Back in grad school, I lived in bibdesk, which handled bibtex reference management wonderfully. I had a large SVN repository of PDF files, which had the bibtex file checked in at the root level, and everything worked. I could use it on every machine, since it was a simple flat file and directory structure.

So I now need to do all my writing in Word, complete with its horrible, horrible equation support. So I go searching for a new reference manager.

I’m evaluating papers, sente, bookends, and endnote.

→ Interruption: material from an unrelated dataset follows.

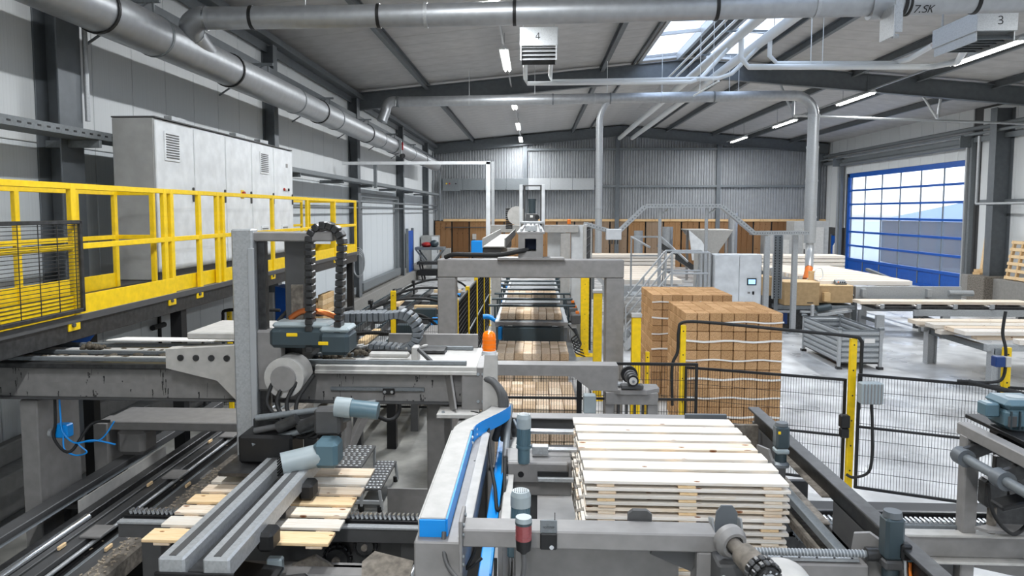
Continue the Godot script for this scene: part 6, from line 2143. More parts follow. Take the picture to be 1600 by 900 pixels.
func robot() -> void:
	# pallet deck held by the gripper
	var d := pallet_deck("pallet deck of knotty boards held under the robot's gripper", V(-1.87, 1.49, -5.06), "")
	var k := 0
	for ch in d.get_children():
		if String(ch.name).begins_with("deck"):
			ch.material_override = M[["raw0", "pine2", "pine1", "raw0", "pine3", "pine2", "pine3"][k]]
		k += 1
	var o := thing("gripper_robot", "grey gantry robot with mast, cable chains and a long double-beam gripper", "robot", V(-2.1, 1.5, -5.7))
	# carriage on the girder
	var b := mb()
	b.prism([Vector2(-3.05, 2.46), Vector2(-2.35, 2.50), Vector2(-2.2, 2.46), Vector2(-2.2, 1.92), Vector2(-2.38, 1.95), Vector2(-2.62, 2.20), Vector2(-3.05, 2.30)], Transform3D(Basis(), V(0, 0, -6.0)), 0.12)
	part(b, "carriage_plate", M.grey_light, o)
	for i in 4:
		b = mb()
		b.cyl(V(-2.92 + i * 0.13, 2.39, -5.88), V(-2.92 + i * 0.13, 2.39, -5.865), 0.026, 12)
		part(b, "hole", M.iron, o)
	bx(o, "carriage_top", V(-2.45, 2.56, -6.3), V(0.9, 0.06, 0.7), M.grey_light, 0.01)
	bx(o, "carriage_block", V(-2.15, 2.45, -6.2), V(0.5, 0.22, 0.5), M.iron, 0.02)
	# mast
	bx(o, "mast", V(-2.30, 2.50, -5.74), V(0.17, 1.92, 0.13), M.galv, 0.012)
	bx(o, "mast_rail", V(-2.225, 2.46, -5.67), V(0.05, 1.7, 0.02), M.alu)
	bx(o, "mast_rack", V(-2.18, 2.46, -5.80), V(0.06, 1.8, 0.08), M.iron)
	bx(o, "inner_mast", V(-1.95, 2.98, -6.0), V(0.19, 0.86, 0.16), M.grey_dark, 0.01)
	bx(o, "mast_cover", V(-1.94, 2.80, -5.91), V(0.10, 0.4, 0.02), M.worn_concrete)
	bx(o, "top_arm", V(-1.98, 3.40, -5.78), V(0.78, 0.075, 0.14), M.grey, 0.01)
	# standing cable chain loop
	var path := [V(-1.79, 2.5, -5.76)]
	path.append(V(-1.78, 3.3, -5.76))
	path.append_array(arc(V(-1.65, 3.36, -5.76), V(-1, 0, 0), V(0, 1, 0), 0.13, 0, 180, 9))
	path.append(V(-1.53, 3.2, -5.76))
	path.append(V(-1.56, 2.62, -5.76))
	chain(o, path, 0.12, 0.06, 0.055, M.iron)
	b = mb()
	b.tube(arc(V(-1.65, 3.36, -5.76), V(-1, 0, 0), V(0, 1, 0), 0.10, 0, 180, 10), 0.02, 6)
	part(b, "chain_guide", M.grey, o)
	# lying cable chain
	path = [V(-1.75, 2.66, -6.45), V(-1.35, 2.665, -6.5)]
	path.append_array(arc(V(-1.22, 2.50, -6.62), V(0, 1, 0), V(1, 0, 0), 0.165, 5, 175, 9))
	path.append(V(-1.5, 2.36, -6.6))
	chain(o, path, 0.20, 0.085, 0.05, M.steel_col)
	# drive motors
	o.set_meta("label", o.get_meta("label"))
	bx(o, "drive_housing", V(-1.86, 2.59, -5.85), V(0.50, 0.16, 0.30), M.motor_dark, 0.03)
	bx(o, "drive_housing", V(-1.58, 2.55, -5.82), V(0.24, 0.18, 0.30), M.motor_dark, 0.03)
	bx(o, "drive_cover", V(-1.86, 2.69, -5.85), V(0.46, 0.05, 0.26), M.motor_cap, 0.02)
	bx(o, "drive_cover", V(-1.58, 2.66, -5.82), V(0.24, 0.05, 0.26), M.motor_cap, 0.02)
	bx(o, "yellow_plate", V(-1.92, 2.62, -5.695), V(0.09, 0.028, 0.008), M.yellow)
	bx(o, "yellow_plate", V(-1.66, 2.56, -5.665), V(0.08, 0.028, 0.008), M.yellow)
	b = mb()
	b.cyl(V(-1.98, 2.28, -5.9), V(-1.98, 2.28, -5.66), 0.16, 24)
	part(b, "gear_housing", M.grey_light, o)
	b = mb()
	b.cyl(V(-1.98, 2.28, -5.66), V(-1.98, 2.28, -5.63), 0.10, 20)
	part(b, "gear_cap", M.grey, o)
	bx(o, "gear_bracket", V(-2.14, 2.40, -5.8), V(0.22, 0.5, 0.14), M.grey, 0.02)
	b = mb()
	b.tube(smooth([V(-2.0, 2.72, -5.9), V(-1.9, 2.78, -5.9), V(-1.75, 2.78, -5.9), V(-1.6, 2.72, -5.95)]), 0.025, 8)
	part(b, "copper_hose", M.copper, o)
	b = mb()
	for i in 4:
		b.tube(smooth([V(-2.05 + 0.1 * i, 2.3, -5.7), V(-2.1 + 0.08 * i, 2.1, -5.6), V(-1.95 + 0.05 * i, 1.95, -5.55), V(-1.8 + 0.1 * i, 1.85, -5.5), V(-1.6, 1.95 + 0.04 * i, -5.5)]), 0.016, 6)
	b.tube(smooth([V(-2.1, 2.7, -5.9), V(-2.0, 2.8, -6.0), V(-1.8, 2.74, -6.0), V(-1.5, 2.8, -6.0)]), 0.016, 6)
	part(b, "cables", M.rubber, o)
	# gripper head
	bx(o, "head_plate", V(-2.05, 1.64, -5.5), V(0.62, 0.04, 0.5), M.iron, 0.01)
	bx(o, "head_block", V(-2.05, 1.78, -5.55), V(0.42, 0.22, 0.3), M.black, 0.02)
	bx(o, "head_block", V(-1.85, 1.92, -5.65), V(0.7, 0.14, 0.2), M.iron, 0.02)
	for i in 3:
		b = mb()
		b.cyl(V(-2.15, 1.82 + i * 0.09, -5.42 - i * 0.04), V(-1.42 + i * 0.1, 2.0 + i * 0.06, -5.55), 0.025, 10)
		part(b, "rod", M.grey_dark if i % 2 else M.galv_dull, o)
	for i in 3:
		b = mb()
		b.cyl(V(-1.95 + i * 0.16, 1.95, -5.42), V(-1.80 + i * 0.16, 2.02, -5.42), 0.045, 12)
		part(b, "cylinder", M.iron, o)
	# gear motor on the head
	b = mb()
	b.cyl(V(-1.83, 1.76, -5.15), V(-1.58, 1.80, -5.25), 0.085, 18)
	part(b, "gear_motor", M.motor_cap, o)
	bx(o, "gear_box", V(-1.52, 1.82, -5.27), V(0.18, 0.2, 0.2), M.motor, 0.03)
	b = mb()
	for i in 7:
		b.box(V(-1.84, 1.70 + i * 0.02, -5.145), V(0.008, 0.008, 0.12))
	part(b, "fan_grille", M.black, o)
	b = mb()
	b.cyl(V(-1.48, 2.14, -5.35), V(-1.36, 2.13, -5.35), 0.075, 16)
	part(b, "motor_flange", M.motor_cap, o)
	b = mb()
	b.cyl(V(-1.36, 2.13, -5.35), V(-1.16, 2.11, -5.35), 0.065, 16)
	part(b, "gear_motor", M.motor, o)
	bx(o, "motor_bracket", V(-1.55, 2.02, -5.4), V(0.2, 0.2, 0.12), M.grey_dark, 0.02)
	# two long beams
	for q in [[-1.97, 0.15, 1.66], [-1.72, 0.15, 1.66]]:
		bx(o, "gripper_beam", V(q[0], q[2], -4.70), V(q[1], 0.12, 1.85), M.galv, 0.012)
		bx(o, "beam_slot", V(q[0], q[2] + 0.062, -4.70), V(0.04, 0.004, 1.8), M.grey_dark, 0.0)
	bx(o, "end_plate", V(-1.84, 1.59, -3.77), V(0.44, 0.10, 0.02), M.black)
	bx(o, "beam_web", V(-1.84, 1.62, -4.70), V(0.1, 0.03, 1.8), M.iron)
	for z in [-4.3, -5.1]:
		bx(o, "claw", V(-1.62, 1.60, z), V(0.10, 0.12, 0.16), M.black, 0.02)
		bx(o, "claw", V(-2.02, 1.60, z), V(0.08, 0.12, 0.16), M.black, 0.02)
	bx(o, "claw_pad", V(-1.9, 1.575, -4.75), V(0.5, 0.055, 0.1), M.iron)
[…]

Papers, which I really want to like is BROKEN. Let’s count the ways:

  • It is a mechanism for reading academic papers, like iTunes. Great idea, but managing is more useful than reading. That’s fine.
  • It provides no synchronization mechanism, because everyone has a single computer that they do all their work on. Bleh.
  • It provides no mechanism for actually doing bibliographies or interfacing with word or other editors. So I use it to read my papers, maybe take notes, and then the interesting papers, I’ll copy into word or endnote by hand?

Let’s talk about what a good paper workflow looks like:

  1. Constantly collect, index, and annotate research papers
  2. Write your own material
  3. Create bibliographies and insert references into your work as you write it
  4. Goto 1
  5. Complete the paper and send it out

Papers could be great, but it has no value in a real paper workflow.

EndNote looks like a beast, and I didn’t particularly like v8. Sente is a good option, but bookends does synchronization, so it is the winning contender at the moment.